How jury is still out on IBC verdicts

Published: February 28, 2018 4:34 AM

The Insolvency and Bankruptcy Code (IBC) has put a sturdier regulator, the Insolvency and Bankruptcy Board of India, on the lines of SEBI and IRDAI. The Act aimed to resolve the mounting issue of non-performing loans by corporates and find a lasting solution for stressed balance sheets of banks. IBC sought to subsume the existing frameworks for bad loan resolution by creating a single law. Any stressed asset red-flagged to the National Company Law Tribunal (NCLT) by lenders under IBC is referred to a registered and recognised insolvency resolution professional. In case the resolution attempts did not fructify, the professional can refer the case to a Committee of Creditors (CoC) to kick-start the liquidation process by putting the assets on block. The new bankruptcy norms were rolled out as existing mechanisms proved inefficacious. Till IBC kicked in, the absence of a single law dealing with corporates going bust and overlapping jurisdiction made the process cumbersome and time-consuming. According to a World Bank estimate, the average time taken for completion of bankruptcy process is 4.3 years in India, whereas in Singapore, Finland and the US it takes just six months to one-and-a-half years. Also, the recovery percentage in India is as low as 26%, whereas this ranges from 78% to 92% in advanced economies. IBC was considered a welcome regulation. It was expected to solve issues ranging from resolution of bad loans in a time-bound manner, promote entrepreneurship, improve credit flow since lenders’ balance sheets are deleveraged, balance stakeholders’ interests, cut the role of the adjudicating authority to a minimum, and subsume 12 archaic laws.

The resolution plan by professionals under IBC would be binding on corporate debtors, employees, members, creditors, guarantors and stakeholders. If the resolution plan is not approved or not ready within the stipulated time-line ranging from 135 days to 270 days, or the adjudicating authority rejects the plan, it can pass a liquidation order (LO).
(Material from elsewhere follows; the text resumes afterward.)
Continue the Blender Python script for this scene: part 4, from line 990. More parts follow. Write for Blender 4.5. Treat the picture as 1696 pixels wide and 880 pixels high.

The resolution professional would act as the liquidator and all the powers of the Board of Directors would automatically be transferred to the terminator. The position was made clear by the Supreme Court in Innoventive Industries Ltd vs ICICI Bank & Anr (2017). The Court stated the scheme of IBC is to divest the erstwhile management of its powers and vest it in a professional agency.

The first crack appeared when promoters or persons acting in concert or related parties who were instrumental in ruining investor wealth joined the fray to retake the control of the company by putting in their bids. Synergies Dooray was one such case. Here, the debtor company (Synergies Dooray Automotive) transferred its debt to its sister concern (Synergies Castings), which, in turn, transferred the debt to a third party (Millennium Finance). The minority financial creditor of the debtor (Edelweiss ARC), however, assailed the transfer of debt from Synergies Castings to Millennium Finance on the grounds that the sole purpose of such transfer was to dilute the voting power of Edelweiss ARC as Synergies Castings being a related party would not have otherwise been able to vote in the CoC.

However, the government quickly moved in to overcome such abstruseness and amended the rules by way of an Ordinance. The amendment prevented unscrupulous, undesirable persons from misusing or vitiating the provisions of IBC and laid out 10 canons for eligible candidates, preventing value destroyers from retaking the control of the firm. The amended IBC will test the jurisprudence and political will of the government and the financial prudence of RBI. It is yet to be seen if the omnipotent CoC would be fair to all stakeholders of a company under liquidation by maximising the value of its assets and take care of the interests of all entities concerned. In other words, they are expected to take informed decisions ensuring optimum value for the assets on the block and maximising returns to stakeholders. The judiciary and policy-makers will have to face the litmus test as the resolution process would come before the NCLT. The task was made more cumbersome with IBC being silent on the order of priority about the respective rights of different stakeholders over the sale proceeds. This leaves the doors wide open for a conflict of interest between the secured creditors with superior charge over the assets and those with subservient charge leading to protracted litigation.